Sunday, November 9, 2014

Homily by Fr Mathew Nov. 9,2014

The dedication of the Lateran Basilica in Rome
(November 9,2014)






Three friends were hunting together: One was a lawyer, one a doctor, and the other a preacher. As they were walking, they came up on a big deer. The three of them shot simultaneously. Immediately the deer dropped to the ground and all three rushed to the spot to find that the deer was dead. To their surprise, it had only one bullet hole. So all of them claimed that it was his bullet that killed the deer. As they were arguing about whose deer it was, a game officer came along that way. He asked them what they were arguing about. As the doctor described to him what was going on, the officer suggested that he would take a look at the deer and tell them who had shot it. In five seconds he came back and said with much confidence, "Folks, I can tell you this. The preacher shot the deer!" They all wondered how he knew that in five seconds. The officer said, "Easy. The bullet went in one ear and out the other."

 How often we listen to the Gospel message on one ear and let it go through the other! I hope this will not happen today as we celebrate the dedication of the Lateran Basilica in Rome.

Many of you wonder why we celebrate a building in Rome. It is the cathedral of the Bishop of Rome. The Pope lives very close to the St Peter’s Basilica.  However, the St. Peter’s Basilica, which is a magnificent Church, is not his cathedral.

The Lateran Basilica is the mother church of all the churches in the world.  Through Our parish Church, we’re united to our Mother church in Rome which reminds us that we are one body united in Christ by our one faith. In the words of Pope Francis, “today’s feast is an invitation to reflect on the communion of the Church around world.”

The second Vatican council says, as we heard in the second reading, we’re the Church and we are its living stones and Jesus Christ is the corner stone.  The church building is  nothing but a place where the body of Christ gathers. However, Fr Robert Barron in his homily suggests that “the building matters” because we are a sacramental church. We use external signs to experience what is transcendent. So Our Church building is Sacramental. In the words of Pope Francis, “The Church Herself is a sign and an anticipation of this new humanity, when it lives and spreads the Gospel with Her witness, a message of hope and reconciliation for all mankind.”

Today we celebrate the 25th anniversary of the collapse of  the Berlin wall. The wall represented the ideological divisions in the word. The wall stood there for many years as a sign of wounds and brokenness inflicted on the very heart of humanity by war, violence and exploitation. By bearing witness to our faith and living that faith, we are called upon to bring about reconciliation and unity in this world. As a church our mission is to bring down all the walls that divide us.

So the church is an inevitable sign in a divided world. However, many people think the Church and religion are unnecessary.  According to a recent pew report, one in five Americans says that they are spiritual but not religious. I have heard people say that “I am a good person; I pray at home. I’m spiritual, but I don’t have to belong to an organized religion to tell me what to do ln my life.” 

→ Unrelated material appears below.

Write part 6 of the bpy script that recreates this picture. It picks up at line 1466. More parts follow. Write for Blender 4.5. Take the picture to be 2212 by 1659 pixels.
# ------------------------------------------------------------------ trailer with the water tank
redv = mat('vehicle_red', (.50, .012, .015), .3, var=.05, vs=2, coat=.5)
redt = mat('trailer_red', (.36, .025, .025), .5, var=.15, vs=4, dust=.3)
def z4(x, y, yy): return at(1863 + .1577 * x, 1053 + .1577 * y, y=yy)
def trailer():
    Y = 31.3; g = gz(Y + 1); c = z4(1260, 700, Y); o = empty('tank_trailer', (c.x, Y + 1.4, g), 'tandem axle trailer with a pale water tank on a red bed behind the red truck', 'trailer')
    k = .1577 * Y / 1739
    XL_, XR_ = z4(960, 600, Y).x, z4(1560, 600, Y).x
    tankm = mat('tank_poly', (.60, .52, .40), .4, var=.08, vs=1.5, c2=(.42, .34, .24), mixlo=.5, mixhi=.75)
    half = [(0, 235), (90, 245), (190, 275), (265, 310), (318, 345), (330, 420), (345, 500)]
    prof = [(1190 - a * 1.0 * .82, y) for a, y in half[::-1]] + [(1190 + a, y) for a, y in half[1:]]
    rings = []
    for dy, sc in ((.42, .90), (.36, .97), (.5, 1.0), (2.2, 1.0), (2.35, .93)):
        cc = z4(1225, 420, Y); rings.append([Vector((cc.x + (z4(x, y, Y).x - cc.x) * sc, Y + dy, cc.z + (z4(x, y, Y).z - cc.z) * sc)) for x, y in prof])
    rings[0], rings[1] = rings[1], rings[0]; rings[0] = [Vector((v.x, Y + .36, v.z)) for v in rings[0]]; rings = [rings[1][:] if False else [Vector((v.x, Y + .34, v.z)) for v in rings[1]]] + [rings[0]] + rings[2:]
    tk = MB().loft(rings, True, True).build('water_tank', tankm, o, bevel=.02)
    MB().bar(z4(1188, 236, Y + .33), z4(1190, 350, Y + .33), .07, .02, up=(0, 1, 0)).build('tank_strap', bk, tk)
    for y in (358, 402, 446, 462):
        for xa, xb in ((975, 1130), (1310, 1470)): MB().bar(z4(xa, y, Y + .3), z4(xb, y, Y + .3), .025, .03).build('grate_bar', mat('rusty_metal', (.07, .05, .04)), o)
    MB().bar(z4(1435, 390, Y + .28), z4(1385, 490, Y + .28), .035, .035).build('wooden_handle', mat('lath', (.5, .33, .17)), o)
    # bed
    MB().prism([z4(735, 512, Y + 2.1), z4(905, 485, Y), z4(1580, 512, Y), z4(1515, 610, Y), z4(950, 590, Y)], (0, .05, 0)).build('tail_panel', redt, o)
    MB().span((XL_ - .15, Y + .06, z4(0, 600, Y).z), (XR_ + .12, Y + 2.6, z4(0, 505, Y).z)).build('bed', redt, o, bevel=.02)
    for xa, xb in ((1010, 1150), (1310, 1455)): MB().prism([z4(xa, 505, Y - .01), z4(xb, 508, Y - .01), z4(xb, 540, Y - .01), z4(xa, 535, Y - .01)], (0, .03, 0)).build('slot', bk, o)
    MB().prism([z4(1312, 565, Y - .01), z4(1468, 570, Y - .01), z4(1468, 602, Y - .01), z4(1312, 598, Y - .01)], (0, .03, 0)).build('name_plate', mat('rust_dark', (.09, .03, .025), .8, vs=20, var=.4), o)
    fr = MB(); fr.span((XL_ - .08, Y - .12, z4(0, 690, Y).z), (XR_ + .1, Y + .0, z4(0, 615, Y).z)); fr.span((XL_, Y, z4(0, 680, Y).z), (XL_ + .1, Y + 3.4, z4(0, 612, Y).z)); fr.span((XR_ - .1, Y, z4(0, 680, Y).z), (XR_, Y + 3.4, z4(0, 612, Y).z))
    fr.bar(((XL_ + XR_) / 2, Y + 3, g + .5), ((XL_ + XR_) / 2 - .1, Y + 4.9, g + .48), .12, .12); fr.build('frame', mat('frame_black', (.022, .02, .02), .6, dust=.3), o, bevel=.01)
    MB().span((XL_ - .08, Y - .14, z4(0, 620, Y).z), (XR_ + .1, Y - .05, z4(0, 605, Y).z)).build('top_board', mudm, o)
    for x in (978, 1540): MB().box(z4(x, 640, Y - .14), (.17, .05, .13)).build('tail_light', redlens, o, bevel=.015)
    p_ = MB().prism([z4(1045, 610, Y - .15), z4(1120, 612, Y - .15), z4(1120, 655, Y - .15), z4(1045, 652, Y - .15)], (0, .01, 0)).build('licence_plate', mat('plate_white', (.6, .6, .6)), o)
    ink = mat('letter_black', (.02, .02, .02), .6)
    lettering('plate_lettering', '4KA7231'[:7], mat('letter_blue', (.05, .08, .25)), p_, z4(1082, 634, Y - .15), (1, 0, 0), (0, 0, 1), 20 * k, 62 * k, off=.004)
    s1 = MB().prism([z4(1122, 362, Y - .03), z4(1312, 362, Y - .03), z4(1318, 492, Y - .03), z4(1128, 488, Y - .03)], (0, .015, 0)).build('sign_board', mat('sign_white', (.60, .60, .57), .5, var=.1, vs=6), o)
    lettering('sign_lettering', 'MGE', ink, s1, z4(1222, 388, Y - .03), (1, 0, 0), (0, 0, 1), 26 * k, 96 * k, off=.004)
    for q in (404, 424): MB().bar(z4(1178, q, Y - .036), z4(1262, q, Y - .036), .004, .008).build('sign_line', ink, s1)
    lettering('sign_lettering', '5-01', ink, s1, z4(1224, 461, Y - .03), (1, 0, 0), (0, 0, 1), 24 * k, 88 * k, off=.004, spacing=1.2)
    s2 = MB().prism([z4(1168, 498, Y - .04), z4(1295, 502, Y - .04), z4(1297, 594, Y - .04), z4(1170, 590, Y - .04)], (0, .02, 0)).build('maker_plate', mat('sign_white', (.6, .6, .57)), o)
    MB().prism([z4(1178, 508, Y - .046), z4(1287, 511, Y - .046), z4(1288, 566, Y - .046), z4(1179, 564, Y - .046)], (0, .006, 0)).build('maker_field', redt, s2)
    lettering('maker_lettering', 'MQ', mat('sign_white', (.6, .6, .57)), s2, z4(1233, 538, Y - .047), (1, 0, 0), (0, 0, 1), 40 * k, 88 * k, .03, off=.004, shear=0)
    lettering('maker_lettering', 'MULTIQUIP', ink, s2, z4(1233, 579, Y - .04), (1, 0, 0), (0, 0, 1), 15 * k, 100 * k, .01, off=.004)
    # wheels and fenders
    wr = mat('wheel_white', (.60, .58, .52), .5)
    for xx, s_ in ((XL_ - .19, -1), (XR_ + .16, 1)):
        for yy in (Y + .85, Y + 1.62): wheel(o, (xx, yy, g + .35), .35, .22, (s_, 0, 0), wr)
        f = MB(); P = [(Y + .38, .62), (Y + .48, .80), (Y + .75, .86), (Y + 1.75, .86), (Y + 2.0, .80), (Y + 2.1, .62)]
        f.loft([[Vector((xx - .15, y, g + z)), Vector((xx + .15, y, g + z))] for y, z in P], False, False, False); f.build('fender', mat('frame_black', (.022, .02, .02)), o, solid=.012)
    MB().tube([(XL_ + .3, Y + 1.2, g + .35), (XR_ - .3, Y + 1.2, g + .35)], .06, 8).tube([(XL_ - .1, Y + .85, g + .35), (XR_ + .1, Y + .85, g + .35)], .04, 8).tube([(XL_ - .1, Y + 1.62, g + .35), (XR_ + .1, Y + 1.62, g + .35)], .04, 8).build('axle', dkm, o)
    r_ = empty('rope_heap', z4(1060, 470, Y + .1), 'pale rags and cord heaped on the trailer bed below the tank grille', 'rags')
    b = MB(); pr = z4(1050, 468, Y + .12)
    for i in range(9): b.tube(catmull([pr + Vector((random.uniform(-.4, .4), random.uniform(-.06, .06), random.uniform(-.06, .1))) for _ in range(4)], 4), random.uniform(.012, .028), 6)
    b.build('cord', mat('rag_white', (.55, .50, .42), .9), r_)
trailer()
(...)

I can understand institutional disenchantment. Institutions can get corrupted. It can become redundant. 

But institutions are also the only mechanism human beings know to perpetuate values and actions. If books were enough, why have universities? If guns enough, why have a military? If self-governance enough, let’s get rid of Washington and the government in Lansing.

The point is that if you want to do something lasting in this world, we need something concrete. We cannot operate in vacuum. Do you have a vision? Then Get a blueprint.

If we were simply spiritual and didn't care about religion, many of the largest world renowned charities like Salvation Army, Catholic Charities, and Food for the poor would not have existed.

One of the things I studied about alcoholism in my psychology class was that we cannot treat this addiction with pills or psychotherapy.

The Only proven successful method so far known to us is AA program. People who belong to this group get together every week and confess to each other their fragility and failures. Only with the support of the like-minded people (from where they derive our spiritual strength) they know they can overcome  their demons and addiction. This is very true of our spiritual life, too. We are wounded animals. We will not be able to deal with our wounds and brokenness and grow in spirituality unless we have the support of a community which we call Church.

As Aristotle says, we’re a social animal. Our life, whether it is spiritual or physical, becomes stagnant when we cut off from the community or the Church. When we travel together supporting each other, our pilgrimage to our final destiny becomes more easy and tangible.